Journaling and journeying are two aspects of a single process. They both push one into the strange and familiar territories of an interior travel and outward to recall the external lineaments of a personal adventure. Joseph Campbell's two massive journals, which he wrote during his year-long travels to India and Japan in 1954-55, offer us close to 800 pages of how his pilgrimage pointed him conclusively to his life's work. Baksheesh and Brahman comprise his Asian journals in India, while Sake and Satori record his impressions of Japan and southeast Asia.

In the journals we glimpse Campbell's way of computing his expressions—very exact, detailed, funny, frustrating, irreverent, and always full of vitality. They reveal how the man and the myth met on the road, acknowledged one another and agreed to become life long partners. Perhaps he reveals to all of us how journaling and journeying are two of the most beneficial corridors one can travel to discover one's own destiny.


Creative Research in Mythology
Saturday, April 17, 2:00pm–3:30pm

Nancy Cater, Ramona Rubio, and Richard Stromer
The Mythological Studies Program at Pacifica trains doctoral students to conduct interdisciplinary research on topics pertaining to the myths of particular cultural traditions and religions, depth psychology, literature, art, and the mythic aspects of contemporary culture. It encourages both traditional research on classic texts and innovative studies that include a mythopoetic component.
This session will feature the work of three graduates who exemplify the program's unique approach to understanding the abiding power of myth in a postmodern world. Utilizing the work of Campbell and Jung, one study explores the idea of personal mythology as an approach for engaging in the search for a more personal relationship with the sacred. Using the life and work of the modern American poet, Sylvia Plath, the second study re-envisions the Greek myth of Electra from a Jungian perspective to show how it elucidates the psychology of modern women. The third exemplary dissertation examines the phenomenon of ritual tattooing in contemporary Western culture to reveal its archetypal imprint and initiatory significance.


What's Mything in Education?
Sunday, April 18, 8:30am–10:15am

James Brady, Maren Hansen, and Gerald McDermott
Joseph Campbell taught us that myth reflects psychology, religion, art, literature, and cultural studies. This interdisciplinary approach, as well as the way myth simultaneously speaks to the inner and outer life, makes it a rich educational medium. Yet, a survey of America's current educational landscape suggests that myth has at best only a marginal place. In this session, three local innovators describe their ways of greening this educational wasteland. Jim Brady leads middle school students on mythic week-long bicycling trips throughout the Americas, intermingling the challenges of daily bicycling with campfire tales of the Hero's Journey. Maren Hansen is developing "Myth as Mentor", a curriculum for teaching myth to adolescents with the express purpose of stimulating psychological development. Gerald McDermott evokes the magic of world myths for children through his gloriously illustrated storybooks, as well as being a featured speaker to educators.

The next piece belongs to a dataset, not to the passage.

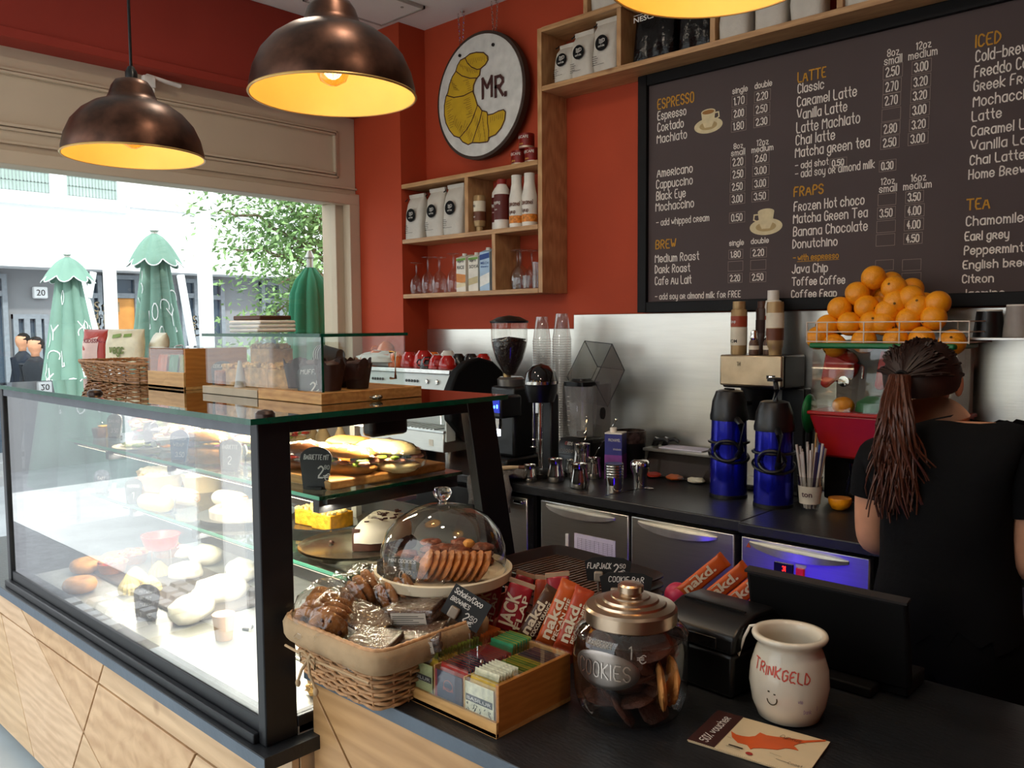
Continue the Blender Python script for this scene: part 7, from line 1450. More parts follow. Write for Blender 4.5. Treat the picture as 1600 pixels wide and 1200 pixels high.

The Hero's Journey: Joseph Campbell on His Life and Work
A Special Screening of the Film
Saturday, April 17, 8:00pm–10:00pm

An intimate portrait of Joseph Campbell, The Hero's Journey follows Campbell's own quest, or pathless journey of questioning, discovery, and ultimately of a delight and joy in a life to which he said "yes." Joseph Campbell spent most of his long life understanding how myths speak to us in our own life, and by what myths we are living today. In understanding the importance of myth as a vital source that shapes our lives, Campbell inspired many to find that source within themselves. In the film, George Lucas speaks of the influence Campbell had on his life, ideas, and movies.